→ Stated problem:
Lift every line from the entries that includes the word "script".

→ Supplied data:
──────────────────────────────

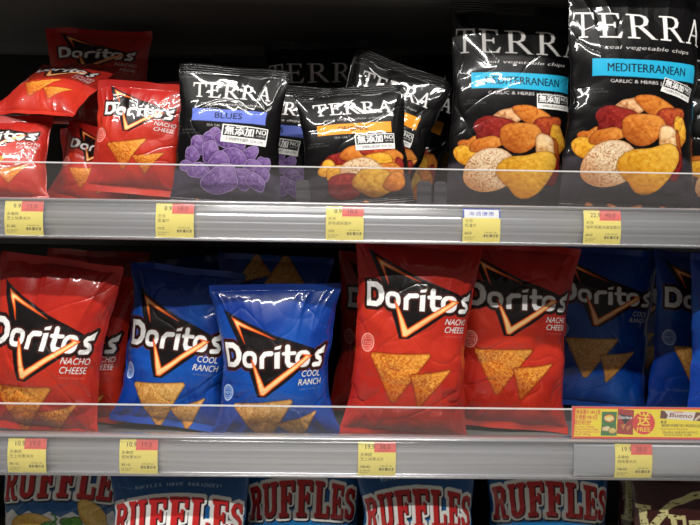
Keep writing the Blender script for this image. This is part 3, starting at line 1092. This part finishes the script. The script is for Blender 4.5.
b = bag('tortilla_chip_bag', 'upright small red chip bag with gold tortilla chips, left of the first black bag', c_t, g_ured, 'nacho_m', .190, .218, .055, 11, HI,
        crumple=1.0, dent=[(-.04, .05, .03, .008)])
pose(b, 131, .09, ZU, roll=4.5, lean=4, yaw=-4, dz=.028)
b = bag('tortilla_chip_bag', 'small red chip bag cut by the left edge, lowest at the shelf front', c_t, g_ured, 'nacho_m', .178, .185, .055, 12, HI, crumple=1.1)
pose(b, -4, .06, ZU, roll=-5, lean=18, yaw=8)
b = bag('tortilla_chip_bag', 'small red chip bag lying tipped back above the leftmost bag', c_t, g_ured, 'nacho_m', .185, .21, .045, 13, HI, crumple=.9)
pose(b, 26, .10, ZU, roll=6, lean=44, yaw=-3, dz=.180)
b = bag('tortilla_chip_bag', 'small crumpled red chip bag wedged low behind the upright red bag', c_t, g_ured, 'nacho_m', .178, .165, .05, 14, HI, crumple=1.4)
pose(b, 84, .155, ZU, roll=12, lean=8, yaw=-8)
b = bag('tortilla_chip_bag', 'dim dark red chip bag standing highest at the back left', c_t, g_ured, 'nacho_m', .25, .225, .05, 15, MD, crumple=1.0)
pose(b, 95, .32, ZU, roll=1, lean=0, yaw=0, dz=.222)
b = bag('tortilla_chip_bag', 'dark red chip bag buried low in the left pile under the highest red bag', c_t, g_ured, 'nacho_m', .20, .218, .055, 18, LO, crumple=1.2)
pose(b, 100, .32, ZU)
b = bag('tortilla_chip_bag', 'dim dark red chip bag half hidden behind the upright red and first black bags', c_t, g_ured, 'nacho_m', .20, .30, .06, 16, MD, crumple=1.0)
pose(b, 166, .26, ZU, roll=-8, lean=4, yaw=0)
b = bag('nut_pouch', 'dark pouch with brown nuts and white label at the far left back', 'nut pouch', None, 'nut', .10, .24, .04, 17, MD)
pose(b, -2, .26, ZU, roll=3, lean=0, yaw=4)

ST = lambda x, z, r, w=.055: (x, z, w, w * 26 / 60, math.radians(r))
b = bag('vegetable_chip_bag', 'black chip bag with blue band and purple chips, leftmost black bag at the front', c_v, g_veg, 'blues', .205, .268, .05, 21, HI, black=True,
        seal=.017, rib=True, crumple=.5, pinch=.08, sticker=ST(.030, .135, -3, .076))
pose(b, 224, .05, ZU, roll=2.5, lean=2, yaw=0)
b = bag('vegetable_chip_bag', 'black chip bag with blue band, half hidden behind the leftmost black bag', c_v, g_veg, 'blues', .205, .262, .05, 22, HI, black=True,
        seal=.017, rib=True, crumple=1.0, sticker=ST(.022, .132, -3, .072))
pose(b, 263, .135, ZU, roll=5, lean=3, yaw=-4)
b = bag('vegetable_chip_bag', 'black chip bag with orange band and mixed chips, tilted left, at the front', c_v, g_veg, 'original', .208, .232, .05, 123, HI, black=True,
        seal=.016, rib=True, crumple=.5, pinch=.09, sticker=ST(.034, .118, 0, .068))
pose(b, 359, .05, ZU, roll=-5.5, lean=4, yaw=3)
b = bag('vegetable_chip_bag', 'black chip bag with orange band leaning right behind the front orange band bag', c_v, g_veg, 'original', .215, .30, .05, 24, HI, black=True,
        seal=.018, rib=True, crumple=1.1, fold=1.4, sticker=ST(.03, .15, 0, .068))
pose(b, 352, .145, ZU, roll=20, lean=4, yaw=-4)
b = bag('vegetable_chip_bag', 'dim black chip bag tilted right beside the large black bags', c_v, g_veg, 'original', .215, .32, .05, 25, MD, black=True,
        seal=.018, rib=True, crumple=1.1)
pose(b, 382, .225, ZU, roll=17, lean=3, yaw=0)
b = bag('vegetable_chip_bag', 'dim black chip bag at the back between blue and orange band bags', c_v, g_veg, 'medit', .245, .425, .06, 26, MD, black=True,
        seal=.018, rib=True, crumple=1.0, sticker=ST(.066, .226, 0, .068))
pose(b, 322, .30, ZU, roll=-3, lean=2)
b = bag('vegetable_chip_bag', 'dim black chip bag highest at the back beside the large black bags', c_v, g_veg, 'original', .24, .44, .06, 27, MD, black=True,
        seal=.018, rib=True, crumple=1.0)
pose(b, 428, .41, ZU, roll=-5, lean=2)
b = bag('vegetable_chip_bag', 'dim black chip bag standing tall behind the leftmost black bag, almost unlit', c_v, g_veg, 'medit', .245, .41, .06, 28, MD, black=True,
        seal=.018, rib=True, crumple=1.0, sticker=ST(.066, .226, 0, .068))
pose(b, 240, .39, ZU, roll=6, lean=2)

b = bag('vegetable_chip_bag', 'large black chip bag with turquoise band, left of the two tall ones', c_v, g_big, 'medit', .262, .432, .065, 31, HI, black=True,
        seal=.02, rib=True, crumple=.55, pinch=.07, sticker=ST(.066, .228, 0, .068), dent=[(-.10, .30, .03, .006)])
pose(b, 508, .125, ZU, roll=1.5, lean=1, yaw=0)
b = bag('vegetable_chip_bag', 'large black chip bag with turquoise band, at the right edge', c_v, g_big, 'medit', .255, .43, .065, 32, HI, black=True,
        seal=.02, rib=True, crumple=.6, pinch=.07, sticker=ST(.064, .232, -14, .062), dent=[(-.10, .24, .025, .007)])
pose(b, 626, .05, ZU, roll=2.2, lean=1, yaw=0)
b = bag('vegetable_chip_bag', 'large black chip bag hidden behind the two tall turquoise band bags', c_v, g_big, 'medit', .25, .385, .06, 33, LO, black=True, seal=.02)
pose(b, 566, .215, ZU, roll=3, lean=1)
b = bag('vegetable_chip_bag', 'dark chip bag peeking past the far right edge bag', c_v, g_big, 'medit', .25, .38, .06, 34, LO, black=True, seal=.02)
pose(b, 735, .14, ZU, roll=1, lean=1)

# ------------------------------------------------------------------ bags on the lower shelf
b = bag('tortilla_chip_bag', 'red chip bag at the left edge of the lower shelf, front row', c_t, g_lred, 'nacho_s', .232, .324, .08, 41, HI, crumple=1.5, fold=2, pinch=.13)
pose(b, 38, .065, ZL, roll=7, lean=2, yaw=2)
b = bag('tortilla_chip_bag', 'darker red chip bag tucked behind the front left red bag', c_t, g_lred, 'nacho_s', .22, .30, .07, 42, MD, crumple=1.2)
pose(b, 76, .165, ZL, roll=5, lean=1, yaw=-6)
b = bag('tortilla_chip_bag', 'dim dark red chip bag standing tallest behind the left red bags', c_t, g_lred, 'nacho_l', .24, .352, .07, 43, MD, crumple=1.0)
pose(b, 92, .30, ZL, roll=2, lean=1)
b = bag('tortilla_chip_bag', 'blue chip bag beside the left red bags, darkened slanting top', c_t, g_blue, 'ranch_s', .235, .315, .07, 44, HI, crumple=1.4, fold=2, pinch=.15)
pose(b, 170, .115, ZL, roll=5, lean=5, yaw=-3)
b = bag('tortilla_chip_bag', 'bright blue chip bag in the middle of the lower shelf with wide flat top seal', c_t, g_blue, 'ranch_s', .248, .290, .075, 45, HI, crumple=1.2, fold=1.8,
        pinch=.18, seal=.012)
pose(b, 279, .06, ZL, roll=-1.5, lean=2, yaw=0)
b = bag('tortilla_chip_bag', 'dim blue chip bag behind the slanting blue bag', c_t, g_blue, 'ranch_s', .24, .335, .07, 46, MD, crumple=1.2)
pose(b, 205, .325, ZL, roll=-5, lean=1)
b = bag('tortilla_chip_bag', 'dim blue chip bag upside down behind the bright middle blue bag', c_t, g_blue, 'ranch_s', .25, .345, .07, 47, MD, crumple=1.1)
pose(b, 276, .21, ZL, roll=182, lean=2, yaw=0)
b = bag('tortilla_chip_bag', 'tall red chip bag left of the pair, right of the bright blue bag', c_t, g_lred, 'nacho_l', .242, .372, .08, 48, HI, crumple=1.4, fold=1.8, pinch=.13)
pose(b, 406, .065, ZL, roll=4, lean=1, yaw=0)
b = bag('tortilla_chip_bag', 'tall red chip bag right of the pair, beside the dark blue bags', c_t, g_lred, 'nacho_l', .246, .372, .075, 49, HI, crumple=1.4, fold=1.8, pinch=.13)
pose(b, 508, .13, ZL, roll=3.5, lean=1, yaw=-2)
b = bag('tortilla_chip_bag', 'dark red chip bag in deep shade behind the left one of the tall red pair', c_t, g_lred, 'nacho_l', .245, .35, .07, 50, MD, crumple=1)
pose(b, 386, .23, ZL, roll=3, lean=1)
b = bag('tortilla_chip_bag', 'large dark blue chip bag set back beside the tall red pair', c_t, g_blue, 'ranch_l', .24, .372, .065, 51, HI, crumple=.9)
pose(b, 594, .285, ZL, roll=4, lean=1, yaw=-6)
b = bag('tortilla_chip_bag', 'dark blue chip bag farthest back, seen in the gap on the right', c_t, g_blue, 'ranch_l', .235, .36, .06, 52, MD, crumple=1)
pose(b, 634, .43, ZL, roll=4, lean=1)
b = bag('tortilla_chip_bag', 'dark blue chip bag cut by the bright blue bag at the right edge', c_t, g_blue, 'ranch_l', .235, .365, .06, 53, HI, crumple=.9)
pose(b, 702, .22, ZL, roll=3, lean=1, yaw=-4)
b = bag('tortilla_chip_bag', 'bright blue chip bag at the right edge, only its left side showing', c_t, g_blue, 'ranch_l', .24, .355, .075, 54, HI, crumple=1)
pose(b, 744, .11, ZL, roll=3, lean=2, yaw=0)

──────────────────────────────

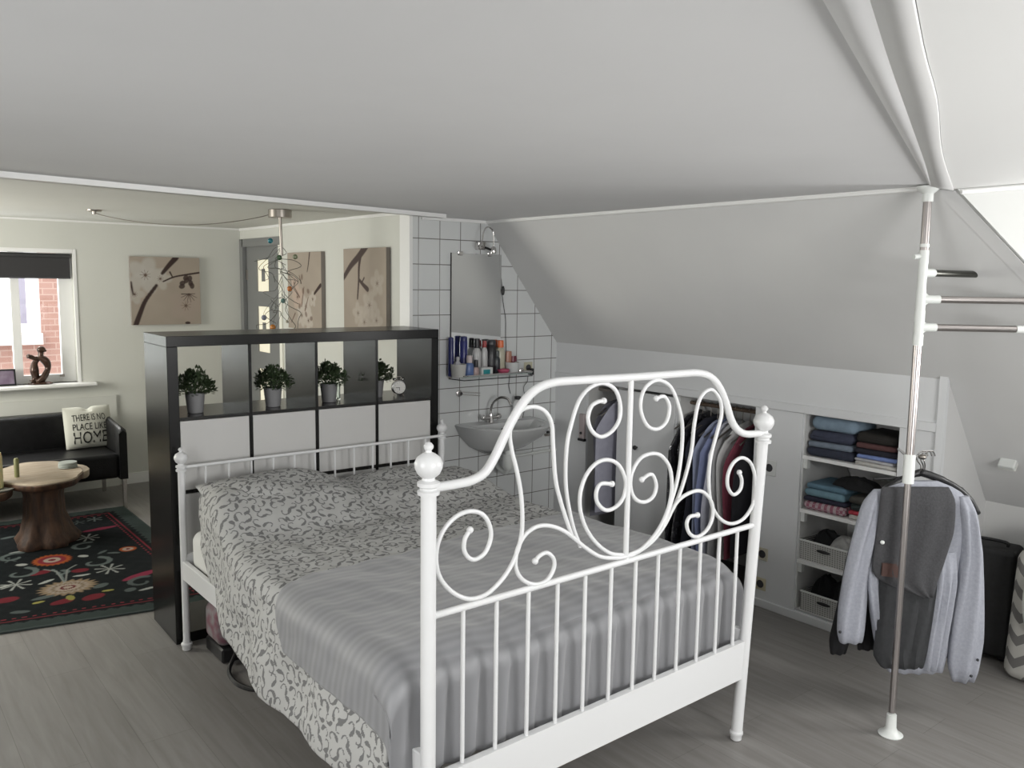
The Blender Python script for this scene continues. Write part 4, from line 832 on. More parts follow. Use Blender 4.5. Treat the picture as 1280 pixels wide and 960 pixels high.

──────────────────────────────

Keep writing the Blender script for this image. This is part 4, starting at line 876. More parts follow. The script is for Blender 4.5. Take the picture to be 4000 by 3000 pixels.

──────────────────────────────

→ Solution to the exercise:
Keep writing the Blender script for this image. This is part 3, starting at line 1092. This part finishes the script. The script is for Blender 4.5.
The Blender Python script for this scene continues. Write part 4, from line 832 on. More parts follow. Use Blender 4.5. Treat the picture as 1280 pixels wide and 960 pixels high.
Keep writing the Blender script for this image. This is part 4, starting at line 876. More parts follow. The script is for Blender 4.5. Take the picture to be 4000 by 3000 pixels.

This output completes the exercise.